▶ _Exercise brief_: Search the entries below. Return every line that has "This" in it.

▶ _Given records_:
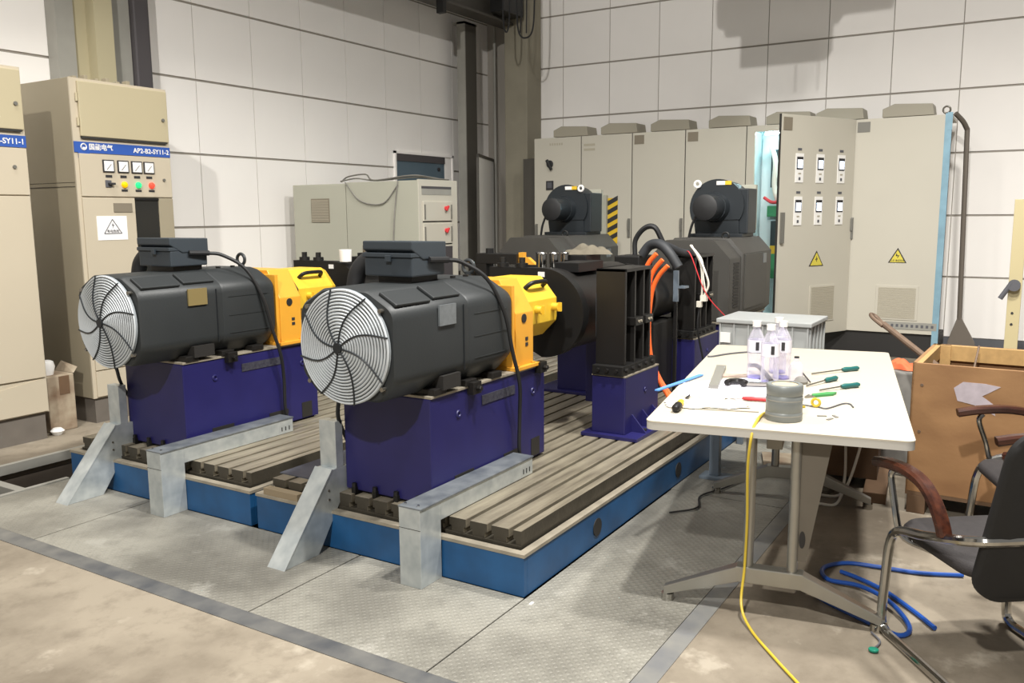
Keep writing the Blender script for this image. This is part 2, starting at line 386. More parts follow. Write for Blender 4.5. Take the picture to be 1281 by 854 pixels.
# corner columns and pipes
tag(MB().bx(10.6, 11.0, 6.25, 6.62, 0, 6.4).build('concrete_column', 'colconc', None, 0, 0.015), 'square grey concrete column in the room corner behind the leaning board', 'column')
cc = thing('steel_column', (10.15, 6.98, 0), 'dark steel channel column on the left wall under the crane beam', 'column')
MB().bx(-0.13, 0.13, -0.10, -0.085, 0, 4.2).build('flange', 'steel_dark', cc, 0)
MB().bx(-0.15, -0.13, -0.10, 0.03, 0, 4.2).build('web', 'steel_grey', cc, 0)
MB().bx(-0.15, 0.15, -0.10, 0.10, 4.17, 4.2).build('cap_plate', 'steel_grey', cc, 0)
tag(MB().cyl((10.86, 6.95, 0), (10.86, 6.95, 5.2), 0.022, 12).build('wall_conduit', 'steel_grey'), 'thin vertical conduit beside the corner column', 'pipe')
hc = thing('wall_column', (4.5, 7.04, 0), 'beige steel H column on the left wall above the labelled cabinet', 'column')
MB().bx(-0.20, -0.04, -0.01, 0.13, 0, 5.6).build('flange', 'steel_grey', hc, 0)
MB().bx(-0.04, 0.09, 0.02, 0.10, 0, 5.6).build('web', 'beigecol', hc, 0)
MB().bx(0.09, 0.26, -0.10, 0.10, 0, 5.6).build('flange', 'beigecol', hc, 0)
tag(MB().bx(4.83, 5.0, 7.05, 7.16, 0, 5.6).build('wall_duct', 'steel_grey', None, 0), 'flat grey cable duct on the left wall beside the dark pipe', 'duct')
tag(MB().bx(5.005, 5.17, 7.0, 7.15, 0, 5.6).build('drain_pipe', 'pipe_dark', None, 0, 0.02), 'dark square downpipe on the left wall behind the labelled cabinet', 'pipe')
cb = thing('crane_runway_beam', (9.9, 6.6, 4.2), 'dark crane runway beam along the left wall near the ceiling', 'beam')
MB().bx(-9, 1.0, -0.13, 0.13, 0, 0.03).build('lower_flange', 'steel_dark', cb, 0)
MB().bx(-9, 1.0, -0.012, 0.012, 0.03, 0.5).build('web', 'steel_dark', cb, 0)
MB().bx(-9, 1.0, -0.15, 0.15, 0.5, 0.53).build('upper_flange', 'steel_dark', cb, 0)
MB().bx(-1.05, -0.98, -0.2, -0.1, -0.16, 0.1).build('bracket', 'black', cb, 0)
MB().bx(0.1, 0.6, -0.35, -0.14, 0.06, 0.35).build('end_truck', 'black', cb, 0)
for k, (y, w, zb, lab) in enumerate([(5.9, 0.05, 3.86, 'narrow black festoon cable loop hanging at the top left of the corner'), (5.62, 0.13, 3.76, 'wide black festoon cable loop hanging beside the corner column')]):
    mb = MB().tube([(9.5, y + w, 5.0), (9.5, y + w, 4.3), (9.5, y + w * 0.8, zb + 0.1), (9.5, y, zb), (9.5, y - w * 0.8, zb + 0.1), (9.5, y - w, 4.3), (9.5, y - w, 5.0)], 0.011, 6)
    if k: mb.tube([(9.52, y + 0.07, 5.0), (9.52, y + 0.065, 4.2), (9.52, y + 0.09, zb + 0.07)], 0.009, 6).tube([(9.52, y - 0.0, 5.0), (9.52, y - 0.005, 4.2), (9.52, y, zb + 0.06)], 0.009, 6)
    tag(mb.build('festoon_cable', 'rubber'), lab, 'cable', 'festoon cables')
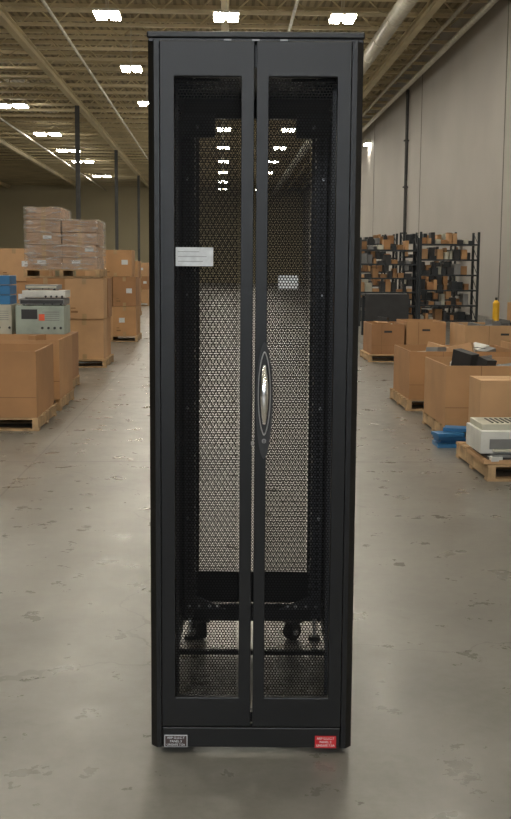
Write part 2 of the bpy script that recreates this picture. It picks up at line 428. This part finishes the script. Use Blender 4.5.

▶ _Answer below_:
Keep writing the Blender script for this image. This is part 2, starting at line 386. More parts follow. Write for Blender 4.5. Take the picture to be 1281 by 854 pixels.
Write part 2 of the bpy script that recreates this picture. It picks up at line 428. This part finishes the script. Use Blender 4.5.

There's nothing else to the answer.